A new competition is letting Amy Winehouse record their own versions of some of the singer’s classic tracks, in celebration of the 10th Anniversary of her masterpiece 2006 album ‘Back to Black’.

Available through the official Amy Winehouse Vevo channel, each video features a link where fans can download the backing track and create their own version and submit it as part of a talent-finding competition.

Amy’s longtime collaborators and friends Mark Ronson and Salaam Remi produced the songs and are now patrons of the Amy Winehouse Foundation. They will be judging the entries and picking a winner who will have their performance recorded and filmed in a studio and premiered on the official Island Records YouTube channel.

Island Records and Vevo will be donating all funds from the campaign to the Amy Winehouse Foundation. Since her tragic passing in 2011, the charity, created in Amy’s name, aims to help vulnerable young people facing a variety of complex issues such as homelessness, drug & alcohol addiction, mental health conditions and unemployment.

The charity’s recent project is Amy’s Place, a women-only recovery house in East London. Since its opening in August 2016, the house provides a lasting legacy of support for young women aged 18 to 30, recovering from drug and alcohol addiction. The project helps them to reintegrate into society with the best possible opportunity of sustaining their recovery. It is one of the few women-only recovery housing projects in the country.

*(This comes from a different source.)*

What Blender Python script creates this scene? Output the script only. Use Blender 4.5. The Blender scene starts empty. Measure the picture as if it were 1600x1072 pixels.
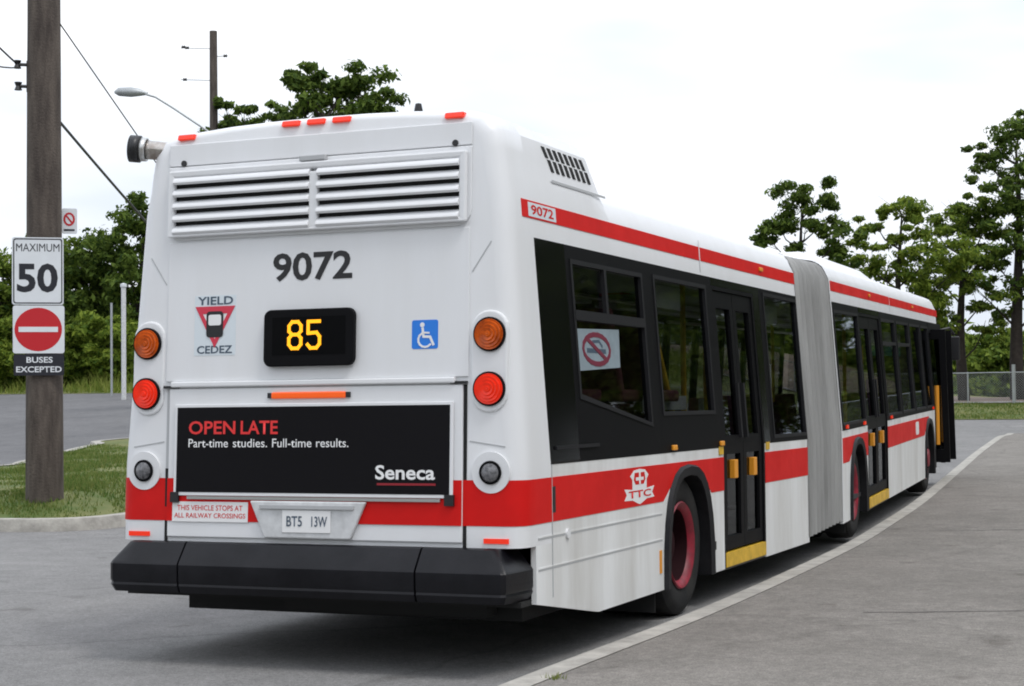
import bpy, bmesh, math, random
from mathutils import Vector, Matrix
random.seed(7)
R = math.radians
sc = bpy.context.scene

# ------------------------------------------------------------------ camera
CAM = Vector((4.8324, -8.4878, 1.4701))
YAW, PITCH, ROLL, FPX = 0.3997, 0.0358, 0.0112, 2687.98
cam_d = bpy.data.cameras.new("camera")
cam = bpy.data.objects.new("camera", cam_d)
sc.collection.objects.link(cam)
_c, _s, _cp, _sp = math.cos(YAW), math.sin(YAW), math.cos(PITCH), math.sin(PITCH)
fwd = Vector((-_s * _cp, _c * _cp, _sp)); rt0 = Vector((_c, _s, 0)); up0 = rt0.cross(fwd)
rt = math.cos(ROLL) * rt0 - math.sin(ROLL) * up0
up = math.sin(ROLL) * rt0 + math.cos(ROLL) * up0
M = Matrix((rt, up, -fwd)).transposed().to_4x4(); M.translation = CAM
cam.matrix_world = M
cam_d.sensor_width = 36; cam_d.lens = FPX / 1600 * 36
cam_d.clip_start = 0.1; cam_d.clip_end = 3000
sc.camera = cam

# ------------------------------------------------------------------ world, sun, exposure
SUN_EL, SUN_AZ = R(60), R(112)      # azimuth clockwise from +Y
world = bpy.data.worlds.new("World"); sc.world = world; world.use_nodes = True
nt = world.node_tree; nt.nodes.clear()
wo = nt.nodes.new("ShaderNodeOutputWorld"); bg = nt.nodes.new("ShaderNodeBackground")
sky = nt.nodes.new("ShaderNodeTexSky"); sky.sky_type = 'NISHITA'; sky.sun_disc = False
sky.sun_elevation = SUN_EL; sky.sun_rotation = SUN_AZ
sky.air_density = 1.0; sky.dust_density = 3.0; sky.ozone_density = 1.0
tc = nt.nodes.new("ShaderNodeTexCoord")
mp = nt.nodes.new("ShaderNodeMapping"); mp.inputs['Scale'].default_value = (1.6, 1.6, 6.0)
nz = nt.nodes.new("ShaderNodeTexNoise"); nz.inputs['Scale'].default_value = 1.7
nz.inputs['Detail'].default_value = 4; nz.inputs['Roughness'].default_value = 0.5
cr = nt.nodes.new("ShaderNodeValToRGB")
cr.color_ramp.elements[0].position = 0.42; cr.color_ramp.elements[0].color = (7.2, 7.75, 8.6, 1)
cr.color_ramp.elements[1].position = 0.66; cr.color_ramp.elements[1].color = (10.3, 10.4, 10.6, 1)
mx = nt.nodes.new("ShaderNodeMixRGB"); mx.inputs['Fac'].default_value = 0.90
L = nt.links.new
L(tc.outputs['Generated'], mp.inputs['Vector']); L(mp.outputs['Vector'], nz.inputs['Vector'])
sx_ = nt.nodes.new("ShaderNodeSeparateXYZ"); L(tc.outputs['Generated'], sx_.inputs['Vector'])
ov = nt.nodes.new("ShaderNodeMapRange")      # overcast sky: zenith brighter than the horizon
ov.inputs['From Min'].default_value = 0.0; ov.inputs['From Max'].default_value = 1.0
ov.inputs['To Min'].default_value = 1.0; ov.inputs['To Max'].default_value = 1.55
L(sx_.outputs['Z'], ov.inputs['Value'])
ml = nt.nodes.new("ShaderNodeVectorMath"); ml.operation = 'SCALE'
L(nz.outputs['Fac'], cr.inputs['Fac']); L(sky.outputs['Color'], mx.inputs['Color1'])
L(cr.outputs['Color'], mx.inputs['Color2']); L(mx.outputs['Color'], ml.inputs[0]); L(ov.outputs['Result'], ml.inputs['Scale']); L(ml.outputs['Vector'], bg.inputs['Color'])
bg.inputs['Strength'].default_value = 0.108
L(bg.outputs['Background'], wo.inputs['Surface'])
sun_d = bpy.data.lights.new("sun", 'SUN'); sun_d.energy = 1.2; sun_d.angle = R(16); sun_d.color = (1, 0.97, 0.93)
sun = bpy.data.objects.new("sun", sun_d); sc.collection.objects.link(sun)
sdir = Vector((math.sin(SUN_AZ) * math.cos(SUN_EL), math.cos(SUN_AZ) * math.cos(SUN_EL), math.sin(SUN_EL)))
sun.rotation_euler = sdir.to_track_quat('Z', 'Y').to_euler()
sc.view_settings.view_transform = 'Standard'; sc.view_settings.look = 'None'
sc.view_settings.exposure = 0.16; sc.view_settings.gamma = 1.0; sc.view_settings.use_curve_mapping = False
sc.cycles.use_denoising = True
sc.cycles.max_bounces = 8; sc.cycles.transparent_max_bounces = 16
sc.cycles.pixel_filter_type = 'BLACKMAN_HARRIS'; sc.cycles.filter_width = 1.9

# ------------------------------------------------------------------ materials
MATS = {}
def mat(name, col, rough=0.5, metal=0.0, spec=0.5, coat=0.0, emit=None, es=1.0, var=0.0, vscale=3.0,
        var_col=None, bump=0.0, bscale=40.0, streak=False, ior=None):
    m = bpy.data.materials.new(name); m.use_nodes = True
    n = m.node_tree.nodes; l = m.node_tree.links
    b = n['Principled BSDF']
    b.inputs['Base Color'].default_value = (*col, 1); b.inputs['Roughness'].default_value = rough
    b.inputs['Metallic'].default_value = metal; b.inputs['Specular IOR Level'].default_value = spec
    if ior: b.inputs['IOR'].default_value = ior
    if coat: b.inputs['Coat Weight'].default_value = coat; b.inputs['Coat Roughness'].default_value = 0.1
    if emit:
        b.inputs['Emission Color'].default_value = (*emit, 1); b.inputs['Emission Strength'].default_value = es
    t = n.new("ShaderNodeTexCoord")
    if var > 0:
        mpp = n.new("ShaderNodeMapping")
        mpp.inputs['Scale'].default_value = (1, 1, 0.18) if streak else (1, 1, 1)
        l.new(t.outputs['Object'], mpp.inputs['Vector'])
        a = n.new("ShaderNodeTexNoise"); a.inputs['Scale'].default_value = vscale
        a.inputs['Detail'].default_value = 6; a.inputs['Roughness'].default_value = 0.62
        l.new(mpp.outputs['Vector'], a.inputs['Vector'])
        r = n.new("ShaderNodeValToRGB")
        r.color_ramp.elements[0].position = 0.35; r.color_ramp.elements[1].position = 0.68
        vc = var_col or tuple(c * (1 - var) for c in col)
        r.color_ramp.elements[0].color = (*col, 1); r.color_ramp.elements[1].color = (*vc, 1)
        l.new(a.outputs['Fac'], r.inputs['Fac']); l.new(r.outputs['Color'], b.inputs['Base Color'])
        rr = n.new("ShaderNodeMapRange"); rr.inputs['To Min'].default_value = max(0.02, rough - 0.08)
        rr.inputs['To Max'].default_value = min(1, rough + 0.15)
        l.new(a.outputs['Fac'], rr.inputs['Value']); l.new(rr.outputs['Result'], b.inputs['Roughness'])
    if bump > 0:
        a2 = n.new("ShaderNodeTexNoise"); a2.inputs['Scale'].default_value = bscale; a2.inputs['Detail'].default_value = 5
        l.new(t.outputs['Object'], a2.inputs['Vector'])
        bu = n.new("ShaderNodeBump"); bu.inputs['Strength'].default_value = bump; bu.inputs['Distance'].default_value = 0.02
        l.new(a2.outputs['Fac'], bu.inputs['Height']); l.new(bu.outputs['Normal'], b.inputs['Normal'])
    MATS[name] = m
    return m

WHITE = mat('white_paint', (0.76, 0.77, 0.79), 0.35, coat=0.1, var=0.10, vscale=2.2, var_col=(0.715, 0.72, 0.73), streak=True)
SKIRT = mat('skirt_white', (0.77, 0.78, 0.78), 0.42, var=0.2, vscale=2.8, var_col=(0.58, 0.575, 0.555), streak=True)
RED = mat('red_stripe', (0.66, 0.008, 0.007), 0.45, spec=0.5, ior=1.28, var=0.15, vscale=2.5)
BLACKG = mat('black_glazing', (0.005, 0.005, 0.006), 0.10, spec=0.5, ior=1.22, var=0.3, vscale=2.0)
FRAME = mat('black_frame', (0.008, 0.008, 0.009), 0.45, spec=0.5, ior=1.12)
GREYF = mat('grey_window_trim', (0.020, 0.020, 0.022), 0.45, spec=0.5, ior=1.18)
RUBBER = mat('black_rubber', (0.010, 0.010, 0.012), 0.5, spec=0.5, ior=1.25, var=0.4, vscale=5, var_col=(0.022, 0.022, 0.024))
BUMP = mat('bumper_rubber', (0.005, 0.005, 0.007), 0.30, spec=0.5, ior=1.32, var=0.4, vscale=4, var_col=(0.012, 0.012, 0.015), bump=0.05, bscale=60)
TYRE = mat('tyre', (0.014, 0.014, 0.015), 0.75, spec=0.25, var=0.5, vscale=6, var_col=(0.03, 0.029, 0.027), bump=0.2, bscale=80)
RIM = mat('red_rim', (0.30, 0.008, 0.028), 0.42, var=0.5, vscale=9, var_col=(0.13, 0.008, 0.016))
HUB = mat('hub_dark', (0.022, 0.007, 0.009), 0.65, spec=0.5, ior=1.2)
UNDER = mat('underbody', (0.012, 0.012, 0.012), 0.8)
YELLOW = mat('yellow_paint', (0.75, 0.46, 0.03), 0.4, var=0.3, vscale=8)
ORANGEY = mat('orange_rail', (0.75, 0.30, 0.02), 0.4)
LAMPO = mat('amber_lens', (0.60, 0.10, 0.008), 0.2, spec=0.35, emit=(0.7, 0.12, 0.0), es=0.08, var=0.5, vscale=16, var_col=(0.22, 0.03, 0.003))
LAMPR = mat('red_lens', (0.72, 0.022, 0.008), 0.2, spec=0.35, emit=(1, 0.04, 0.008), es=0.22, var=0.4, vscale=16, var_col=(0.5, 0.02, 0.008))
LAMPC = mat('clear_lens', (0.20, 0.20, 0.21), 0.15, coat=0.4, var=0.7, vscale=40, var_col=(0.03, 0.03, 0.035))
MARK = mat('marker_lens', (0.80, 0.03, 0.012), 0.15, emit=(1, 0.05, 0.01), es=0.25)
BRAKE = mat('brake_lens', (0.80, 0.10, 0.015), 0.2, emit=(1, 0.14, 0.01), es=0.25)
BLACK = mat('black_print', (0.012, 0.012, 0.014), 0.4)
ADBLK = mat('ad_black', (0.008, 0.0075, 0.009), 0.25, spec=0.5, ior=1.22)
ADRED = mat('ad_red', (0.75, 0.03, 0.03), 0.4)
ADWHT = mat('ad_white', (0.80, 0.80, 0.80), 0.4)
ADDRK = mat('ad_dark_red', (0.28, 0.01, 0.02), 0.4)
DKGAP = mat('gap_black', (0.006, 0.006, 0.006), 0.8)
SEAM = mat('seam_grey', (0.42, 0.43, 0.44), 0.6)
DIMRED = mat('print_maroon', (0.17, 0.02, 0.045), 0.4)
STICKD = mat('sticker_glass_dim', (0.26, 0.32, 0.36), 0.4, var=0.2, vscale=9)  # sticker colour darkened to stand in for tinted glass over it
STICK = mat('sticker_pale', (0.66, 0.72, 0.76), 0.35)
NAVY = mat('print_slate', (0.06, 0.09, 0.13), 0.4)
PINKR = mat('print_red', (0.62, 0.035, 0.07), 0.4)
BLUE = mat('sticker_blue', (0.02, 0.20, 0.72), 0.3)
LEDM = mat('led_amber', (0.6, 0.3, 0.01), 0.4, emit=(1.0, 0.36, 0.0), es=1.2)
PLATE = mat('plate_grey', (0.66, 0.67, 0.68), 0.4, var=0.25, vscale=12)
BELLOW = mat('bellows_grey', (0.32, 0.32, 0.315), 0.6, var=0.45, vscale=3, var_col=(0.19, 0.19, 0.185), streak=True)
STEEL = mat('steel', (0.55, 0.55, 0.54), 0.3, metal=0.9)
CHROME = mat('exhaust_steel', (0.62, 0.60, 0.57), 0.25, metal=0.9, var=0.7, vscale=8, var_col=(0.20, 0.13, 0.09))
GALV = mat('galvanised', (0.42, 0.44, 0.45), 0.45, metal=0.6, var=0.2)
SEATM = mat('seat_fabric', (0.10, 0.02, 0.03), 0.8)
INTER = mat('interior_grey', (0.45, 0.46, 0.47), 0.5)
INTFL = mat('interior_floor', (0.03, 0.03, 0.033), 0.7)
TEAL = mat('panel_teal', (0.03, 0.26, 0.22), 0.5)
WOOD = mat('weathered_wood', (0.105, 0.085, 0.070), 0.85, var=0.6, vscale=9, var_col=(0.045, 0.035, 0.03), streak=True, bump=0.5, bscale=35)
SIGNW = mat('sign_white', (0.70, 0.73, 0.76), 0.35, var=0.08, vscale=4)
SIGNR = mat('sign_red', (0.50, 0.012, 0.02), 0.35)
SIGNB = mat('sign_black', (0.012, 0.013, 0.02), 0.4)
CONC = mat('concrete_kerb', (0.43, 0.41, 0.37), 0.85, var=0.4, vscale=5, bump=0.35, bscale=30)
DIRT = mat('dirt_field', (0.17, 0.12, 0.095), 0.95, var=0.3, vscale=0.5)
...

The Amy Winehouse Resilience Programme is a groundbreaking drug & alcohol awareness and prevention programme for secondary schools. Evaluated by academics at Harvard University and delivered in partnership with Addaction, the programme is currently delivered in well over 100 schools across the UK.
Another vital project, Amy’s Yard, helps ‘to support the personal development of disadvantaged young people through music’. Amy’s Yard is a 12-week AQA accredited programme supporting talented young people to develop greater self-awareness and personal development as artists and as individuals, while enhancing their education, training and employment potential within the music industry and beyond.